Alas my rental car was total shit - I can't rent cars from Thrifty/Hertz etc because they are not 'insured' to be driven in the West Bank for whatever god foresaken reason even though they only cost about $30/day - so I am obliged to rent from Palestinian companies who make a killing off renting out cars that may have stored dead bodies for about $50/day. Anyway, this shite, little, Mr. Beanesque, Hyundai had some troubles with its alarm system and it needed to get repaired, it didn't take that long but it meant that I had to drive my friend directly to Ben Gurion.
Rather than go through Jerusalem and all the traffic at Qalandia checkpoint and the traffic in Jerusalem itself, there is a more 'direct' route between Ramallah and Tel Aviv (which are both north of Jerusalem anyways) that goes through some lovely countryside in the West Bank before eventually (well, "eventually" as you will see) meeting with the 443 highway that connects Modi'in - one of the largest illegal settlements in the West Bank - to Tel Aviv.
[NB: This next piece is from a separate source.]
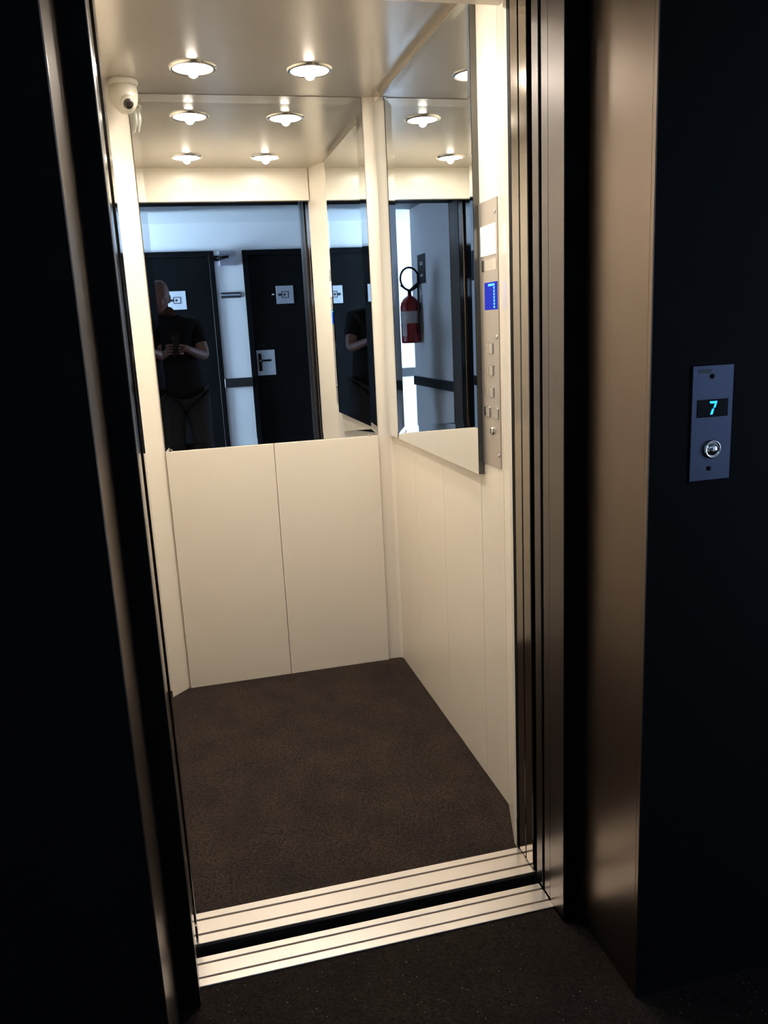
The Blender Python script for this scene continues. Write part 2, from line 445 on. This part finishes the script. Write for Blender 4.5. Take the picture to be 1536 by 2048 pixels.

I had been on this route twice, once when I took a taxi from Ramallah to Ben Gurion and once when driving back from Tel Aviv to Ramallah. I used the route I remembered from that latter journey, which was more or less the same as the route from the former journey. More or less until, after driving through some breathtaking West Bank scenery, I wasn't really sure HOW to join up with the Israeli roads that would lead me to the highway. I was at the point from that journey between Tel Aviv and Ramallah where I had exited off the 443 to get to Ramallah, but could not figure out how to do the inverse - get back on the highway. At the exit there were some Israeli soldiers posted, for some reason. There were also some arabs just hanging around, most people would think this would be a flashpoint for trouble but not at all, the arabs were speaking hebrew with them and sharing cigarettes. So I asked them for help, most of them could not speak english (!) but one of them did. He was a very polite and sweet kid but had a hard time wrapping his head around how I was a foreigner living in Ramallah with Israeli plates on my car (most Israeli's have no clue how the West Bank works really, even those posted in it). When I asked if I could go to the right he responded "but this is an Arab settlement!" (it's best heard in my imitation of the Israeli accent, but alas this will do.) I told him I didn't have any problem with that, but it seems it wouldn't have helped me anyway. So he said "ok we'll call an Arab for you, he'll show you how to get to the highway". And indeed he did call an Arab, explained the situation to him and I followed this guy in my car. He led me to a road that at some point led to the highway but was now all blocked up - which we simply drove around and through a ditch (I got him to drive that part!) and then onto the road that led to the highway. For the price of 30 NIS and 5 cigarettes I found a highly illegal detour into Israel. The best part was that, as I best understood, this illegal route was completely sanctioned by those soldiers!